What is expected - Reproduce the listing below verbatim.

START

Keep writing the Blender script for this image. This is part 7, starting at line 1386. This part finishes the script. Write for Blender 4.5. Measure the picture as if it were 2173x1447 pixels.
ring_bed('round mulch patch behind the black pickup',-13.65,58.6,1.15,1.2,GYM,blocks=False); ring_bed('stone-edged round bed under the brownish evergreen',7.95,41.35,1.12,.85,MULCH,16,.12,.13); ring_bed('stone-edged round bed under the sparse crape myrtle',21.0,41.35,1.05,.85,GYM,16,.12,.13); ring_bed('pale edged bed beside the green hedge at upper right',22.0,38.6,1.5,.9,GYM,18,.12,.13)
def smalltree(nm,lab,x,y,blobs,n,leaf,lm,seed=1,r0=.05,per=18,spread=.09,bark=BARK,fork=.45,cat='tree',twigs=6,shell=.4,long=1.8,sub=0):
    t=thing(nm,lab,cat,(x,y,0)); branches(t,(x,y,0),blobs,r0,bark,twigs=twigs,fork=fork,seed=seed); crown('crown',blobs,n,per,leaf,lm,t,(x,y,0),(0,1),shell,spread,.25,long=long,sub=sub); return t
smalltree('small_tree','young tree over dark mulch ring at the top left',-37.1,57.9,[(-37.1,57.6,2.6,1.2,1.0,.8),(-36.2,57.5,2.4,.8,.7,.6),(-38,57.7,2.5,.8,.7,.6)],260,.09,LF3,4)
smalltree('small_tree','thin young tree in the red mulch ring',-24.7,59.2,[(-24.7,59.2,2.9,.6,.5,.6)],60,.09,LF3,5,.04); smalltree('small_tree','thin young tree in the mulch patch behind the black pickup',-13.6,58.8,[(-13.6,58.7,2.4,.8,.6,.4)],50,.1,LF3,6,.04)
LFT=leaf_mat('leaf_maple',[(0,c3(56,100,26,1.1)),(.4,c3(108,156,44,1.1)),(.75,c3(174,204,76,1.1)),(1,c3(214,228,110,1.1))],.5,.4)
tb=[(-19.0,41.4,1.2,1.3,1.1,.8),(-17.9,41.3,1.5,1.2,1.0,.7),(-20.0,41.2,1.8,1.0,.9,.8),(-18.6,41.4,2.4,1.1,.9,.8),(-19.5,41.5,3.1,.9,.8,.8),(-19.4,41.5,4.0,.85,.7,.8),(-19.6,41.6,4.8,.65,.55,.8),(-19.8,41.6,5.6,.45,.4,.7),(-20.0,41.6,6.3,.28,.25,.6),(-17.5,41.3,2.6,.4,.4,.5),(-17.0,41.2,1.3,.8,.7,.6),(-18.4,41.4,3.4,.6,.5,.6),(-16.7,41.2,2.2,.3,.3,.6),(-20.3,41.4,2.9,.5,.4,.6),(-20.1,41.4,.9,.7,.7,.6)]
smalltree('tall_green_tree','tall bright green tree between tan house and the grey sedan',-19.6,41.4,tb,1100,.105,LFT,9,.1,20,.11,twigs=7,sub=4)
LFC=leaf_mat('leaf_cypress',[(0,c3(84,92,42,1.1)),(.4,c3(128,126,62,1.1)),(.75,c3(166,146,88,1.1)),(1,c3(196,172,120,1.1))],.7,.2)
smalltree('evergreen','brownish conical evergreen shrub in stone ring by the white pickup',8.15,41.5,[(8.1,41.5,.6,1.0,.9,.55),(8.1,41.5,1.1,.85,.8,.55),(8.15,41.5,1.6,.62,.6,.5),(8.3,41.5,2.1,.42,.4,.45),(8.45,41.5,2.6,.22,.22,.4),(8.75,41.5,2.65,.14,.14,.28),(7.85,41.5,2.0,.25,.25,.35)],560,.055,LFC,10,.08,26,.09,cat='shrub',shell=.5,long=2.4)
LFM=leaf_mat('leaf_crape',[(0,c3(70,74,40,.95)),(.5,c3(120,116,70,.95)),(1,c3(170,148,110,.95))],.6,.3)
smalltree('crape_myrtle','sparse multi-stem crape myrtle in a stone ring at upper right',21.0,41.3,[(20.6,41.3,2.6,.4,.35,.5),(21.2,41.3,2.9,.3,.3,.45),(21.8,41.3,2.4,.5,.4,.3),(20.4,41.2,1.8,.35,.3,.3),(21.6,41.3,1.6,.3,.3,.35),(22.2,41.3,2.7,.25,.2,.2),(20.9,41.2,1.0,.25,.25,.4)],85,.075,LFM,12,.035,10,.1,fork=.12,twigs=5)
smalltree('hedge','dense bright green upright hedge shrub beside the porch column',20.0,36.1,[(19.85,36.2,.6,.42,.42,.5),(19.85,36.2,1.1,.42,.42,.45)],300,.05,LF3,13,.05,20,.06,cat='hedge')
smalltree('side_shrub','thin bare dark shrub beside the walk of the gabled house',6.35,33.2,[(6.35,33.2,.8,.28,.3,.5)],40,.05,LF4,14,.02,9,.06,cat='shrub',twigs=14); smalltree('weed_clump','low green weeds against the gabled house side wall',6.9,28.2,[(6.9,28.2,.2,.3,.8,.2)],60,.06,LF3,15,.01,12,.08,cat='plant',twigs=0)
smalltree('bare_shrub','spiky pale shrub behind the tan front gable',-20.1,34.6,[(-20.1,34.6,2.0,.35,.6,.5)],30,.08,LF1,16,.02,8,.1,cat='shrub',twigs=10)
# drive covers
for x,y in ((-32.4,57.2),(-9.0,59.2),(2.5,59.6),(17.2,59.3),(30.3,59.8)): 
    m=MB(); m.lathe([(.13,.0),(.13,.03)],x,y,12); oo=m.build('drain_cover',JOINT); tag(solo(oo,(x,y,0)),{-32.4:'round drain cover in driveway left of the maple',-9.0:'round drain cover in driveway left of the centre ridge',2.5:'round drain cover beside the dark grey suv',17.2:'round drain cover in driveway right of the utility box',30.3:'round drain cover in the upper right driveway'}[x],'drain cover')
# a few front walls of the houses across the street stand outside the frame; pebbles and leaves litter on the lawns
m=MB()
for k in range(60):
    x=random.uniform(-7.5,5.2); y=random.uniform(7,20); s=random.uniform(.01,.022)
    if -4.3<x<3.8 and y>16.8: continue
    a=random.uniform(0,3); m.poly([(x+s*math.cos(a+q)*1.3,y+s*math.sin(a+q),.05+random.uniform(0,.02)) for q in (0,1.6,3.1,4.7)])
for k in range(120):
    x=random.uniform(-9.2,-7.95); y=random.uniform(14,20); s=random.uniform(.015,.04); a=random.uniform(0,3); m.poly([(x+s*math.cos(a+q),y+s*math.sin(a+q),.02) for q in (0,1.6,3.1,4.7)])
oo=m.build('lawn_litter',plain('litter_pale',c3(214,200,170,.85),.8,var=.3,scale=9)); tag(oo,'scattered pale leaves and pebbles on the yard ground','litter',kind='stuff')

END

Solution -
Keep writing the Blender script for this image. This is part 7, starting at line 1386. This part finishes the script. Write for Blender 4.5. Measure the picture as if it were 2173x1447 pixels.
ring_bed('round mulch patch behind the black pickup',-13.65,58.6,1.15,1.2,GYM,blocks=False); ring_bed('stone-edged round bed under the brownish evergreen',7.95,41.35,1.12,.85,MULCH,16,.12,.13); ring_bed('stone-edged round bed under the sparse crape myrtle',21.0,41.35,1.05,.85,GYM,16,.12,.13); ring_bed('pale edged bed beside the green hedge at upper right',22.0,38.6,1.5,.9,GYM,18,.12,.13)
def smalltree(nm,lab,x,y,blobs,n,leaf,lm,seed=1,r0=.05,per=18,spread=.09,bark=BARK,fork=.45,cat='tree',twigs=6,shell=.4,long=1.8,sub=0):
    t=thing(nm,lab,cat,(x,y,0)); branches(t,(x,y,0),blobs,r0,bark,twigs=twigs,fork=fork,seed=seed); crown('crown',blobs,n,per,leaf,lm,t,(x,y,0),(0,1),shell,spread,.25,long=long,sub=sub); return t
smalltree('small_tree','young tree over dark mulch ring at the top left',-37.1,57.9,[(-37.1,57.6,2.6,1.2,1.0,.8),(-36.2,57.5,2.4,.8,.7,.6),(-38,57.7,2.5,.8,.7,.6)],260,.09,LF3,4)
smalltree('small_tree','thin young tree in the red mulch ring',-24.7,59.2,[(-24.7,59.2,2.9,.6,.5,.6)],60,.09,LF3,5,.04); smalltree('small_tree','thin young tree in the mulch patch behind the black pickup',-13.6,58.8,[(-13.6,58.7,2.4,.8,.6,.4)],50,.1,LF3,6,.04)
LFT=leaf_mat('leaf_maple',[(0,c3(56,100,26,1.1)),(.4,c3(108,156,44,1.1)),(.75,c3(174,204,76,1.1)),(1,c3(214,228,110,1.1))],.5,.4)
tb=[(-19.0,41.4,1.2,1.3,1.1,.8),(-17.9,41.3,1.5,1.2,1.0,.7),(-20.0,41.2,1.8,1.0,.9,.8),(-18.6,41.4,2.4,1.1,.9,.8),(-19.5,41.5,3.1,.9,.8,.8),(-19.4,41.5,4.0,.85,.7,.8),(-19.6,41.6,4.8,.65,.55,.8),(-19.8,41.6,5.6,.45,.4,.7),(-20.0,41.6,6.3,.28,.25,.6),(-17.5,41.3,2.6,.4,.4,.5),(-17.0,41.2,1.3,.8,.7,.6),(-18.4,41.4,3.4,.6,.5,.6),(-16.7,41.2,2.2,.3,.3,.6),(-20.3,41.4,2.9,.5,.4,.6),(-20.1,41.4,.9,.7,.7,.6)]
smalltree('tall_green_tree','tall bright green tree between tan house and the grey sedan',-19.6,41.4,tb,1100,.105,LFT,9,.1,20,.11,twigs=7,sub=4)
LFC=leaf_mat('leaf_cypress',[(0,c3(84,92,42,1.1)),(.4,c3(128,126,62,1.1)),(.75,c3(166,146,88,1.1)),(1,c3(196,172,120,1.1))],.7,.2)
smalltree('evergreen','brownish conical evergreen shrub in stone ring by the white pickup',8.15,41.5,[(8.1,41.5,.6,1.0,.9,.55),(8.1,41.5,1.1,.85,.8,.55),(8.15,41.5,1.6,.62,.6,.5),(8.3,41.5,2.1,.42,.4,.45),(8.45,41.5,2.6,.22,.22,.4),(8.75,41.5,2.65,.14,.14,.28),(7.85,41.5,2.0,.25,.25,.35)],560,.055,LFC,10,.08,26,.09,cat='shrub',shell=.5,long=2.4)
LFM=leaf_mat('leaf_crape',[(0,c3(70,74,40,.95)),(.5,c3(120,116,70,.95)),(1,c3(170,148,110,.95))],.6,.3)
smalltree('crape_myrtle','sparse multi-stem crape myrtle in a stone ring at upper right',21.0,41.3,[(20.6,41.3,2.6,.4,.35,.5),(21.2,41.3,2.9,.3,.3,.45),(21.8,41.3,2.4,.5,.4,.3),(20.4,41.2,1.8,.35,.3,.3),(21.6,41.3,1.6,.3,.3,.35),(22.2,41.3,2.7,.25,.2,.2),(20.9,41.2,1.0,.25,.25,.4)],85,.075,LFM,12,.035,10,.1,fork=.12,twigs=5)
smalltree('hedge','dense bright green upright hedge shrub beside the porch column',20.0,36.1,[(19.85,36.2,.6,.42,.42,.5),(19.85,36.2,1.1,.42,.42,.45)],300,.05,LF3,13,.05,20,.06,cat='hedge')
smalltree('side_shrub','thin bare dark shrub beside the walk of the gabled house',6.35,33.2,[(6.35,33.2,.8,.28,.3,.5)],40,.05,LF4,14,.02,9,.06,cat='shrub',twigs=14); smalltree('weed_clump','low green weeds against the gabled house side wall',6.9,28.2,[(6.9,28.2,.2,.3,.8,.2)],60,.06,LF3,15,.01,12,.08,cat='plant',twigs=0)
smalltree('bare_shrub','spiky pale shrub behind the tan front gable',-20.1,34.6,[(-20.1,34.6,2.0,.35,.6,.5)],30,.08,LF1,16,.02,8,.1,cat='shrub',twigs=10)
# drive covers
for x,y in ((-32.4,57.2),(-9.0,59.2),(2.5,59.6),(17.2,59.3),(30.3,59.8)): 
    m=MB(); m.lathe([(.13,.0),(.13,.03)],x,y,12); oo=m.build('drain_cover',JOINT); tag(solo(oo,(x,y,0)),{-32.4:'round drain cover in driveway left of the maple',-9.0:'round drain cover in driveway left of the centre ridge',2.5:'round drain cover beside the dark grey suv',17.2:'round drain cover in driveway right of the utility box',30.3:'round drain cover in the upper right driveway'}[x],'drain cover')
# a few front walls of the houses across the street stand outside the frame; pebbles and leaves litter on the lawns
m=MB()
for k in range(60):
    x=random.uniform(-7.5,5.2); y=random.uniform(7,20); s=random.uniform(.01,.022)
    if -4.3<x<3.8 and y>16.8: continue
    a=random.uniform(0,3); m.poly([(x+s*math.cos(a+q)*1.3,y+s*math.sin(a+q),.05+random.uniform(0,.02)) for q in (0,1.6,3.1,4.7)])
for k in range(120):
    x=random.uniform(-9.2,-7.95); y=random.uniform(14,20); s=random.uniform(.015,.04); a=random.uniform(0,3); m.poly([(x+s*math.cos(a+q),y+s*math.sin(a+q),.02) for q in (0,1.6,3.1,4.7)])
oo=m.build('lawn_litter',plain('litter_pale',c3(214,200,170,.85),.8,var=.3,scale=9)); tag(oo,'scattered pale leaves and pebbles on the yard ground','litter',kind='stuff')